## What is asked
Repeat the material exactly as it appears.

Information provided start

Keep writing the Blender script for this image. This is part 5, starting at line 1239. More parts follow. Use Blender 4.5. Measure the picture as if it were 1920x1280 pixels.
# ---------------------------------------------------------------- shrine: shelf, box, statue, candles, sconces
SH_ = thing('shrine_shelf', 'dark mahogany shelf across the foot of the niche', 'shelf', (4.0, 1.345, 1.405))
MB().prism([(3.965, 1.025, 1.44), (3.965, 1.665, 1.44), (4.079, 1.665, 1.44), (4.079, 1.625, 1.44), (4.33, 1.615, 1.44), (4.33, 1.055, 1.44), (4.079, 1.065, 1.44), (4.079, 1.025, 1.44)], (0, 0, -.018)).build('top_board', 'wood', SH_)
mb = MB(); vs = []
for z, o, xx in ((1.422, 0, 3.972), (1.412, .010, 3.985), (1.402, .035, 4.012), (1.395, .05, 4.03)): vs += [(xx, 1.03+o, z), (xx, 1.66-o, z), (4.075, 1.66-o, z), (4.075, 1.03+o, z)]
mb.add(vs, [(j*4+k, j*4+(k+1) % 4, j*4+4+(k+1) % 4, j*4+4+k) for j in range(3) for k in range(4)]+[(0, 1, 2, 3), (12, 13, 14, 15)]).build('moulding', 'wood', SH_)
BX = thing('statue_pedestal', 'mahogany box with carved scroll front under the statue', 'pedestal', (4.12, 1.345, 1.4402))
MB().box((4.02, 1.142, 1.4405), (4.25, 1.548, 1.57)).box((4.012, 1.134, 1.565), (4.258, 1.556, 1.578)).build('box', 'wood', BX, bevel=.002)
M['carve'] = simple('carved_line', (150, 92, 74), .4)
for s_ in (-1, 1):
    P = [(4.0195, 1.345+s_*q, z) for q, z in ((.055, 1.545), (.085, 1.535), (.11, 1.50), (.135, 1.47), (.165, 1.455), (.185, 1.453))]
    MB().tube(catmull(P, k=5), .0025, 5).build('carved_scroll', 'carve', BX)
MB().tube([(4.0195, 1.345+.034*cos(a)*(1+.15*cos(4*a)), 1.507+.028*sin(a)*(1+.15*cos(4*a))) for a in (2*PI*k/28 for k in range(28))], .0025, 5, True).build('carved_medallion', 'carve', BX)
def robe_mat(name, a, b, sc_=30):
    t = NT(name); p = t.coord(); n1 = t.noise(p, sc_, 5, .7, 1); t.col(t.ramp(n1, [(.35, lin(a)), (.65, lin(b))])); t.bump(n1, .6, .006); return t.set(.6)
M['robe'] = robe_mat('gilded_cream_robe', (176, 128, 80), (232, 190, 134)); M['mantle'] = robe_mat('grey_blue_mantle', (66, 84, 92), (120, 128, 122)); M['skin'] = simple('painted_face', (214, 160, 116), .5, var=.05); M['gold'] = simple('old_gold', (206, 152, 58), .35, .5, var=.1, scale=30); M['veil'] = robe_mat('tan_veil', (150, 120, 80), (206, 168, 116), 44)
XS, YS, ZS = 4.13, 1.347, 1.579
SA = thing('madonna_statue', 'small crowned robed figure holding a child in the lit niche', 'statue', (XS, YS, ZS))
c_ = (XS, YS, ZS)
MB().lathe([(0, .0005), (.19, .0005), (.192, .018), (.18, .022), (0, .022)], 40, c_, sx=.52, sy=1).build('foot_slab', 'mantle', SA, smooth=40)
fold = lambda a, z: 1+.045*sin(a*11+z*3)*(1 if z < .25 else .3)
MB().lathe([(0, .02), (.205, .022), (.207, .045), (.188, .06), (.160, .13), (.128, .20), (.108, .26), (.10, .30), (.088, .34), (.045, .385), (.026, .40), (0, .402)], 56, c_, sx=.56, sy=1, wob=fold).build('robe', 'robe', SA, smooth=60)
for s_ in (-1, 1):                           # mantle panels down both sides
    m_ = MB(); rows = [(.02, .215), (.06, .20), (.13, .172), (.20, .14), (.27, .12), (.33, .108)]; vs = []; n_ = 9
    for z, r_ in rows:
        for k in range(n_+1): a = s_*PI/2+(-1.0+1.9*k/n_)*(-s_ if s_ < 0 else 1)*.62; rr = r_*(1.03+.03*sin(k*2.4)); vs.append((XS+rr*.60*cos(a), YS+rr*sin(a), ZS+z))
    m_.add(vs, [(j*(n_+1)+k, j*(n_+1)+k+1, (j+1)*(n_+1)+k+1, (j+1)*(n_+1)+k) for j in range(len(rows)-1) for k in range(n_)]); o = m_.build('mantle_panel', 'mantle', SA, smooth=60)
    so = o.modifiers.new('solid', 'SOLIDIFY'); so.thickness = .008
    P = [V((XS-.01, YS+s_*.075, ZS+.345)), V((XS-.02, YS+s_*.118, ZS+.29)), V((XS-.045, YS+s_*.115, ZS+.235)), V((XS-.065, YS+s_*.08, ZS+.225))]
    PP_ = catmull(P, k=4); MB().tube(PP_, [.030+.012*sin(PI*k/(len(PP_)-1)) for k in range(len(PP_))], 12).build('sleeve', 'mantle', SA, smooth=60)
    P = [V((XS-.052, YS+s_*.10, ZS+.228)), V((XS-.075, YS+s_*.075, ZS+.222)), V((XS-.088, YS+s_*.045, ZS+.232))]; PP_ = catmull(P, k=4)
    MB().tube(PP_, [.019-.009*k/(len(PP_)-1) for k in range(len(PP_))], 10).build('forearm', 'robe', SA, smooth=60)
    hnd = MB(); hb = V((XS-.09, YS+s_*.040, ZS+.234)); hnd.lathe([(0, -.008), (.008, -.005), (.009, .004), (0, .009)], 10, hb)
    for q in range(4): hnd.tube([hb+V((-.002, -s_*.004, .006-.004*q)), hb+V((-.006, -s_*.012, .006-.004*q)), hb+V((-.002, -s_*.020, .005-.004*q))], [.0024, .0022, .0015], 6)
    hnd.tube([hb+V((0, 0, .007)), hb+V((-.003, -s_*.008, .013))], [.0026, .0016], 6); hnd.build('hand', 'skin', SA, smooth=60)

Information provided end

## Task answer
Keep writing the Blender script for this image. This is part 5, starting at line 1239. More parts follow. Use Blender 4.5. Measure the picture as if it were 1920x1280 pixels.
# ---------------------------------------------------------------- shrine: shelf, box, statue, candles, sconces
SH_ = thing('shrine_shelf', 'dark mahogany shelf across the foot of the niche', 'shelf', (4.0, 1.345, 1.405))
MB().prism([(3.965, 1.025, 1.44), (3.965, 1.665, 1.44), (4.079, 1.665, 1.44), (4.079, 1.625, 1.44), (4.33, 1.615, 1.44), (4.33, 1.055, 1.44), (4.079, 1.065, 1.44), (4.079, 1.025, 1.44)], (0, 0, -.018)).build('top_board', 'wood', SH_)
mb = MB(); vs = []
for z, o, xx in ((1.422, 0, 3.972), (1.412, .010, 3.985), (1.402, .035, 4.012), (1.395, .05, 4.03)): vs += [(xx, 1.03+o, z), (xx, 1.66-o, z), (4.075, 1.66-o, z), (4.075, 1.03+o, z)]
mb.add(vs, [(j*4+k, j*4+(k+1) % 4, j*4+4+(k+1) % 4, j*4+4+k) for j in range(3) for k in range(4)]+[(0, 1, 2, 3), (12, 13, 14, 15)]).build('moulding', 'wood', SH_)
BX = thing('statue_pedestal', 'mahogany box with carved scroll front under the statue', 'pedestal', (4.12, 1.345, 1.4402))
MB().box((4.02, 1.142, 1.4405), (4.25, 1.548, 1.57)).box((4.012, 1.134, 1.565), (4.258, 1.556, 1.578)).build('box', 'wood', BX, bevel=.002)
M['carve'] = simple('carved_line', (150, 92, 74), .4)
for s_ in (-1, 1):
    P = [(4.0195, 1.345+s_*q, z) for q, z in ((.055, 1.545), (.085, 1.535), (.11, 1.50), (.135, 1.47), (.165, 1.455), (.185, 1.453))]
    MB().tube(catmull(P, k=5), .0025, 5).build('carved_scroll', 'carve', BX)
MB().tube([(4.0195, 1.345+.034*cos(a)*(1+.15*cos(4*a)), 1.507+.028*sin(a)*(1+.15*cos(4*a))) for a in (2*PI*k/28 for k in range(28))], .0025, 5, True).build('carved_medallion', 'carve', BX)
def robe_mat(name, a, b, sc_=30):
    t = NT(name); p = t.coord(); n1 = t.noise(p, sc_, 5, .7, 1); t.col(t.ramp(n1, [(.35, lin(a)), (.65, lin(b))])); t.bump(n1, .6, .006); return t.set(.6)
M['robe'] = robe_mat('gilded_cream_robe', (176, 128, 80), (232, 190, 134)); M['mantle'] = robe_mat('grey_blue_mantle', (66, 84, 92), (120, 128, 122)); M['skin'] = simple('painted_face', (214, 160, 116), .5, var=.05); M['gold'] = simple('old_gold', (206, 152, 58), .35, .5, var=.1, scale=30); M['veil'] = robe_mat('tan_veil', (150, 120, 80), (206, 168, 116), 44)
XS, YS, ZS = 4.13, 1.347, 1.579
SA = thing('madonna_statue', 'small crowned robed figure holding a child in the lit niche', 'statue', (XS, YS, ZS))
c_ = (XS, YS, ZS)
MB().lathe([(0, .0005), (.19, .0005), (.192, .018), (.18, .022), (0, .022)], 40, c_, sx=.52, sy=1).build('foot_slab', 'mantle', SA, smooth=40)
fold = lambda a, z: 1+.045*sin(a*11+z*3)*(1 if z < .25 else .3)
MB().lathe([(0, .02), (.205, .022), (.207, .045), (.188, .06), (.160, .13), (.128, .20), (.108, .26), (.10, .30), (.088, .34), (.045, .385), (.026, .40), (0, .402)], 56, c_, sx=.56, sy=1, wob=fold).build('robe', 'robe', SA, smooth=60)
for s_ in (-1, 1):                           # mantle panels down both sides
    m_ = MB(); rows = [(.02, .215), (.06, .20), (.13, .172), (.20, .14), (.27, .12), (.33, .108)]; vs = []; n_ = 9
    for z, r_ in rows:
        for k in range(n_+1): a = s_*PI/2+(-1.0+1.9*k/n_)*(-s_ if s_ < 0 else 1)*.62; rr = r_*(1.03+.03*sin(k*2.4)); vs.append((XS+rr*.60*cos(a), YS+rr*sin(a), ZS+z))
    m_.add(vs, [(j*(n_+1)+k, j*(n_+1)+k+1, (j+1)*(n_+1)+k+1, (j+1)*(n_+1)+k) for j in range(len(rows)-1) for k in range(n_)]); o = m_.build('mantle_panel', 'mantle', SA, smooth=60)
    so = o.modifiers.new('solid', 'SOLIDIFY'); so.thickness = .008
    P = [V((XS-.01, YS+s_*.075, ZS+.345)), V((XS-.02, YS+s_*.118, ZS+.29)), V((XS-.045, YS+s_*.115, ZS+.235)), V((XS-.065, YS+s_*.08, ZS+.225))]
    PP_ = catmull(P, k=4); MB().tube(PP_, [.030+.012*sin(PI*k/(len(PP_)-1)) for k in range(len(PP_))], 12).build('sleeve', 'mantle', SA, smooth=60)
    P = [V((XS-.052, YS+s_*.10, ZS+.228)), V((XS-.075, YS+s_*.075, ZS+.222)), V((XS-.088, YS+s_*.045, ZS+.232))]; PP_ = catmull(P, k=4)
    MB().tube(PP_, [.019-.009*k/(len(PP_)-1) for k in range(len(PP_))], 10).build('forearm', 'robe', SA, smooth=60)
    hnd = MB(); hb = V((XS-.09, YS+s_*.040, ZS+.234)); hnd.lathe([(0, -.008), (.008, -.005), (.009, .004), (0, .009)], 10, hb)
    for q in range(4): hnd.tube([hb+V((-.002, -s_*.004, .006-.004*q)), hb+V((-.006, -s_*.012, .006-.004*q)), hb+V((-.002, -s_*.020, .005-.004*q))], [.0024, .0022, .0015], 6)
    hnd.tube([hb+V((0, 0, .007)), hb+V((-.003, -s_*.008, .013))], [.0026, .0016], 6); hnd.build('hand', 'skin', SA, smooth=60)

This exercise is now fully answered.